TASK BRIEF :: Begin at the first line below and copy each line exactly, ending with the line where "from mathutils import Matrix, Vector" appears.

START SOURCE EXCERPT

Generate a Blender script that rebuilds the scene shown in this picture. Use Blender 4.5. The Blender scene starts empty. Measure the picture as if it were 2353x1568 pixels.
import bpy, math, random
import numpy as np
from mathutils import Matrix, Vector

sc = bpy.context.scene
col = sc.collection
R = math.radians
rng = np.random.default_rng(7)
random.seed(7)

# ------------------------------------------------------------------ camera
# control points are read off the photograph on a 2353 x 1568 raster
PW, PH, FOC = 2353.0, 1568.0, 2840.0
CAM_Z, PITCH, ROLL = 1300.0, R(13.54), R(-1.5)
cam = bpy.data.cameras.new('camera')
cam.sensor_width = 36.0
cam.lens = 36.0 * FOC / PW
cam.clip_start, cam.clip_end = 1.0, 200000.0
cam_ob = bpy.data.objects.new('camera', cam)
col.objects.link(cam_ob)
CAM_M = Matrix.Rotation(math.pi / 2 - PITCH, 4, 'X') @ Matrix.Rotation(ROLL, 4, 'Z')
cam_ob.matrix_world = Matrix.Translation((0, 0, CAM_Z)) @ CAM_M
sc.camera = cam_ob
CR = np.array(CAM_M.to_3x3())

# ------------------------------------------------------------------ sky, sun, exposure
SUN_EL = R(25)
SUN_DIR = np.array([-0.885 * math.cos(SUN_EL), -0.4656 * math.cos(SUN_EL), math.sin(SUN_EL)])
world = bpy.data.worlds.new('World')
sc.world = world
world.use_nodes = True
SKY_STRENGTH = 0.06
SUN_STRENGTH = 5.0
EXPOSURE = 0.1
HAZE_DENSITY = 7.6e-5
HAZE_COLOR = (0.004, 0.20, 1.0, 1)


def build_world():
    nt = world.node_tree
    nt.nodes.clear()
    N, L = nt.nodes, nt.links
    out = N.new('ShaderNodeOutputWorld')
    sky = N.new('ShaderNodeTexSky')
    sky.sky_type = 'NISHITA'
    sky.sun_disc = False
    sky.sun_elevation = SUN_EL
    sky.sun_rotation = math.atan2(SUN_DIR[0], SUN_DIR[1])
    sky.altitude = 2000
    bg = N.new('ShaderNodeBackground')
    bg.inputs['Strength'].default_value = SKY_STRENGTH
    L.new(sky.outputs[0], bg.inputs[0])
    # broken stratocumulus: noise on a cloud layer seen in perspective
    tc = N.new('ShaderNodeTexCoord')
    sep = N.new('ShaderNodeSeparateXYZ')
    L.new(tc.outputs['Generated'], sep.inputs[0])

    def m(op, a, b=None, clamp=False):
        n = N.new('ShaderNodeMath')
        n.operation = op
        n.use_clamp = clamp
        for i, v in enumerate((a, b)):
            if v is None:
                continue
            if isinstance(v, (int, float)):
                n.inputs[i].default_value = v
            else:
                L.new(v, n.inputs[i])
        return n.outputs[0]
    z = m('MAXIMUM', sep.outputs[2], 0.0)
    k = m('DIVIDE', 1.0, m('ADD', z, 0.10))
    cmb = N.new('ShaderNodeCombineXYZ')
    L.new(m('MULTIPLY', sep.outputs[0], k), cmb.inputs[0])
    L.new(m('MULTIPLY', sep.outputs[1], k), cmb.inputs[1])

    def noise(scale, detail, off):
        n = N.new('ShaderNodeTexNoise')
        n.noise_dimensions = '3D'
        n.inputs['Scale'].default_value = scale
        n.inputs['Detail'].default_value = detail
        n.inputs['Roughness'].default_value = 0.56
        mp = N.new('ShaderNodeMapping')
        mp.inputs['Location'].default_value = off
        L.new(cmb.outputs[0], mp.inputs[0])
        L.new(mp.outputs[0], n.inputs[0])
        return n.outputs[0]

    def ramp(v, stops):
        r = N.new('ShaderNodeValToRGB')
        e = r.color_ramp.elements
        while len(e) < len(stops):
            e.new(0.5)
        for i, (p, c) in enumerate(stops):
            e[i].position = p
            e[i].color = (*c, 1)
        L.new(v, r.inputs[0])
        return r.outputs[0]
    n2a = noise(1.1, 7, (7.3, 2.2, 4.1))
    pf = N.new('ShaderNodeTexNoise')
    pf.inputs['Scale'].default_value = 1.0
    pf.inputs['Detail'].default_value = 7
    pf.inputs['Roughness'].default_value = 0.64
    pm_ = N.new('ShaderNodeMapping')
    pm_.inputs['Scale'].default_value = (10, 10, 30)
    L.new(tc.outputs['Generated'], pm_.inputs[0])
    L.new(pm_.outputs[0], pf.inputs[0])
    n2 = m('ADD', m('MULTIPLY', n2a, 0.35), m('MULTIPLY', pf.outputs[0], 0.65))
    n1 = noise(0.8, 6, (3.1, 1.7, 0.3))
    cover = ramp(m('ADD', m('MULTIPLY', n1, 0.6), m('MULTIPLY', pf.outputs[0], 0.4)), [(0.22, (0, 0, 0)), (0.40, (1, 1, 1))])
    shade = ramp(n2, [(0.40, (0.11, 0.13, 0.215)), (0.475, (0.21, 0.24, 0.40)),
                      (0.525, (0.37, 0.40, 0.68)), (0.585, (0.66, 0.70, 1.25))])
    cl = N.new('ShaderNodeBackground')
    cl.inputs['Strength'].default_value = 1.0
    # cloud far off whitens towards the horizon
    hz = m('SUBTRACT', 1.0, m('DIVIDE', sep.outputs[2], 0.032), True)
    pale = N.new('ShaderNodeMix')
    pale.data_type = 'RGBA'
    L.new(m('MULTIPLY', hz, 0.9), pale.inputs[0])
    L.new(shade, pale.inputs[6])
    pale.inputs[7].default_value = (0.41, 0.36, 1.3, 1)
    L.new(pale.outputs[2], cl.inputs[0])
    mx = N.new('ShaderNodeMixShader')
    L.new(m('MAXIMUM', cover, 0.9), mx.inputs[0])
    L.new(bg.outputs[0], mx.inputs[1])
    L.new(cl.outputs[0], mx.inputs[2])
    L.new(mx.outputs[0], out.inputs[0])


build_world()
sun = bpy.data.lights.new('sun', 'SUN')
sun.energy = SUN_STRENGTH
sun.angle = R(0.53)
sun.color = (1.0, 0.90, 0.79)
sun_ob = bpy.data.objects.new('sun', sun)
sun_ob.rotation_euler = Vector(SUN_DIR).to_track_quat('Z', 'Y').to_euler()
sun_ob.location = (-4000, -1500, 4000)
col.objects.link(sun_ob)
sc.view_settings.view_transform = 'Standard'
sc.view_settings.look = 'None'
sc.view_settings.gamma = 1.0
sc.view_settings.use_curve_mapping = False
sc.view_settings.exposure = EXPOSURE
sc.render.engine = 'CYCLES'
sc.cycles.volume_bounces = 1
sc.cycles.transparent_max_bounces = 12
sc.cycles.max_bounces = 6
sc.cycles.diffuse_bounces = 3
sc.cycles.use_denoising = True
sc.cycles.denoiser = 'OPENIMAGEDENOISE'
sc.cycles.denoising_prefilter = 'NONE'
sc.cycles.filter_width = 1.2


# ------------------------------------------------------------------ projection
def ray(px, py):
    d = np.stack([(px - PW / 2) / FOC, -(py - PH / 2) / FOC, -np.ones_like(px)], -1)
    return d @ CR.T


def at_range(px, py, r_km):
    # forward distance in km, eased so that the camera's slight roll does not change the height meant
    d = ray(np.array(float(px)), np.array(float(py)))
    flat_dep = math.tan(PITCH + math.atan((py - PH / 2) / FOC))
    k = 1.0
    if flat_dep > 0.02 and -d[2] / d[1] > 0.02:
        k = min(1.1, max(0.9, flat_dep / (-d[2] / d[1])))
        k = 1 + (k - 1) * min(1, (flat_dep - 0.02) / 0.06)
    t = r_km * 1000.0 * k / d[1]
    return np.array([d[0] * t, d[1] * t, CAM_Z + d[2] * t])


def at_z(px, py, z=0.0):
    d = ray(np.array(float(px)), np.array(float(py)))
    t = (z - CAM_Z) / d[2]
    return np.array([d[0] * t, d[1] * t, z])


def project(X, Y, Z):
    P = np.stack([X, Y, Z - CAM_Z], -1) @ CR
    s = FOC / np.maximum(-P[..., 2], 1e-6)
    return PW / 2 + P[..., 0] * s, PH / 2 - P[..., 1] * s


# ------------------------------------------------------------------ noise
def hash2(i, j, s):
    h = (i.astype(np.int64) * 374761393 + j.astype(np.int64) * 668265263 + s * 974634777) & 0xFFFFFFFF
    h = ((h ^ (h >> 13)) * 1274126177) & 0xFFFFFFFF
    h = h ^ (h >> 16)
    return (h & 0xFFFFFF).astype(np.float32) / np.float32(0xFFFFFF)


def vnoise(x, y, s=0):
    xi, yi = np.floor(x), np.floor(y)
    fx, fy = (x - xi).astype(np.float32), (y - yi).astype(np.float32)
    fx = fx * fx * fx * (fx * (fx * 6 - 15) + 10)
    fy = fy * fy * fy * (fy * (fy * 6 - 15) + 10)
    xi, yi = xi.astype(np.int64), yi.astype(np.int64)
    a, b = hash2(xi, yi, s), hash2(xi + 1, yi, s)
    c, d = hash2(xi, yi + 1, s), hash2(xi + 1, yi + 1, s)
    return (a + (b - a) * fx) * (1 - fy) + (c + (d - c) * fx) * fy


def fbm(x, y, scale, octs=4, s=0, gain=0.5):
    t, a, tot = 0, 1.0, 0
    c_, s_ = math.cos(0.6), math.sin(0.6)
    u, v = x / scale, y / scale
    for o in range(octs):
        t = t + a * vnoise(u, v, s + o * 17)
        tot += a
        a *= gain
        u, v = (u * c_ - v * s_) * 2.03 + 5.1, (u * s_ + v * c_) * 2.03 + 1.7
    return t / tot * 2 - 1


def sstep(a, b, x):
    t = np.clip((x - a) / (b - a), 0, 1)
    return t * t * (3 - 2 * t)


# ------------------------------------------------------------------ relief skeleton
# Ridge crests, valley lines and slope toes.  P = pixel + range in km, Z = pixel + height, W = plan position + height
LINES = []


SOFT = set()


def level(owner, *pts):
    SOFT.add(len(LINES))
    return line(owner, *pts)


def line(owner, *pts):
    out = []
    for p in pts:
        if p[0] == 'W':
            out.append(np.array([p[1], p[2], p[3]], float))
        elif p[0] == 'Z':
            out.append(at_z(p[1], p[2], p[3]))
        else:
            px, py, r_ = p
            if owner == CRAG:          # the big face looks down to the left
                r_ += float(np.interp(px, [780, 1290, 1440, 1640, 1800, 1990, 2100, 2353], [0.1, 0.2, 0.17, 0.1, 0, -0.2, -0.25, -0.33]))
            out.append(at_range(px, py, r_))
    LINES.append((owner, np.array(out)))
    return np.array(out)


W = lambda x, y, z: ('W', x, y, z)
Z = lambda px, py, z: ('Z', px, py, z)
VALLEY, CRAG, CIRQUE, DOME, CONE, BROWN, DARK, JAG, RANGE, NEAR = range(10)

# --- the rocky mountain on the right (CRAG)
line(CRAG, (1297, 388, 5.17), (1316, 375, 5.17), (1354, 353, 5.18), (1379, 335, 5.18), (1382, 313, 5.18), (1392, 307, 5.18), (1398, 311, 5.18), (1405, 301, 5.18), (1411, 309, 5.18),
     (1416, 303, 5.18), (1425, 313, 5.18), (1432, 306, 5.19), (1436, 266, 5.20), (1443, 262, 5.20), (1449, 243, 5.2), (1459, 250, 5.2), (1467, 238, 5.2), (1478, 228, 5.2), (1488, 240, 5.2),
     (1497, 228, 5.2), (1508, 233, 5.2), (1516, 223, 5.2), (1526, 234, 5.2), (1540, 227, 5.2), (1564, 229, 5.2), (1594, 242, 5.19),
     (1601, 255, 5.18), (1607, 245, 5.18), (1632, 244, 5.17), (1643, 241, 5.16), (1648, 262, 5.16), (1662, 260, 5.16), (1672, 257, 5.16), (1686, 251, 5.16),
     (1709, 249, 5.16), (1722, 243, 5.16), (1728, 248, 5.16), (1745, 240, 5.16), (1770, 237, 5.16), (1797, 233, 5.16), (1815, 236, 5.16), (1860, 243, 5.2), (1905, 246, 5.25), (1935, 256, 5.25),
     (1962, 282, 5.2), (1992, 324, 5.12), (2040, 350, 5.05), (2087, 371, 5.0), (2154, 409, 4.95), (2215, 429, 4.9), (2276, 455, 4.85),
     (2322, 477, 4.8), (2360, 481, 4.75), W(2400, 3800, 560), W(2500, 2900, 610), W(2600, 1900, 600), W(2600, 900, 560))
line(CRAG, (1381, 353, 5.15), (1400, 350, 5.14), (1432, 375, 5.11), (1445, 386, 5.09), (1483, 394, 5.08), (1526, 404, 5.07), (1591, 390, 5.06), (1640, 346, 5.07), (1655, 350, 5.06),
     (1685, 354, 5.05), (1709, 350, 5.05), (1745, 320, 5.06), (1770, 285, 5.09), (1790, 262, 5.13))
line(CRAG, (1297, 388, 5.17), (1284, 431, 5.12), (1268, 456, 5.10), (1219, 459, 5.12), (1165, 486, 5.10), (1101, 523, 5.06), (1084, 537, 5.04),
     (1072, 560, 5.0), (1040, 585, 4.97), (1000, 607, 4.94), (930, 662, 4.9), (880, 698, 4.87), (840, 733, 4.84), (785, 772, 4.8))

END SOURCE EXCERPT

TASK OUTPUT ::
Generate a Blender script that rebuilds the scene shown in this picture. Use Blender 4.5. The Blender scene starts empty. Measure the picture as if it were 2353x1568 pixels.
import bpy, math, random
import numpy as np
from mathutils import Matrix, Vector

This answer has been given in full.